Counselors, here’s how you might give more application-related advice to your students without necessarily spending more time to do so.
1. Complete applications for the 3-5 schools that are most popular with your student population.
Not necessarily the most desirable or the most popular picks for “first choice,” but those that receive the most applications from your students every year. Create your own accounts and fill out the applications as if you were actually applying. You won’t be submitting them (obviously), but you will be completing the applications exactly as your students will do.
2. As you work your way through the applications, keep notes about three things:
A. Any part of the application you recognize as something students regularly ask you about.
If you answer the same questions every year from your students about a particular college’s application, make a note of it as you work your way through.
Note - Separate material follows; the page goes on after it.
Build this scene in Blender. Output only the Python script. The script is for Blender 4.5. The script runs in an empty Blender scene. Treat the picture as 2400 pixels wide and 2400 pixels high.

B. Those items that you found confusing or that otherwise gave you pause.
It might be a drop-down menu that didn’t have a choice you wanted, a question whose wording could be interpreted several ways, or even an error message that popped up until you figured out what needed to be done to get past it. What would you tell a student to do now that you know what you know?
C. Any insight you’d like to offer your students about a particular portion.
As you work through the application, you’ll inevitably think of things you’d advise a student to do (or not do) in particular sections. Maybe you’d remind him that your school is on the block plan and that he should mention that in a section about course selection. Maybe you’d tell him that the ROP program doesn’t appear in a particular menu. Maybe you’d explain that yes, he is in fact applying to a degree program and should check “yes” to that question. If you would advise it, keep a note of it.
At the end of the application, you’ll have several pages of notes organized from the beginning of the application to the end.
3. Next, spend a few hours typing up your notes into clear, readable directions.
Create headings that match the application headings and imagine your student reading your document while filling out the application, progressing line-by-line guided by your advice.
4. Give them to your students.
Every student at your school who applies to one of these colleges should receive the application guideline. Put them up on the school website or otherwise make them readily available.
“But I don’t have time.”
Counselors, especially those with large caseloads in public schools, are busy. But that’s exactly why this project is worth setting aside time to do.
If you can dedicate just a few hours of time for each of the 3-5 schools that are most popular for your kids, you’ll cut down on the time you’ll need to spend answering the same questions over and over again. You’ll create a document that is there with your insight and advice at 10 p.m. on a Sunday night when a student is filling out an app. And next year, unless a college completely redesigns its application, all you’ll need to do is update and refine each of your guides. The first version is the most time-consuming and difficult to create. But each year, you’ll work on it less while improving it even more. The work the guides will do on your behalf over time will far outweigh the initial outlay of time and effort.
Bonus tip: share the guides with your counseling colleagues at other schools.
It’s the right thing to do as we’re all trying to help kids. But maybe you’ll also inspire them to write and share their own guides.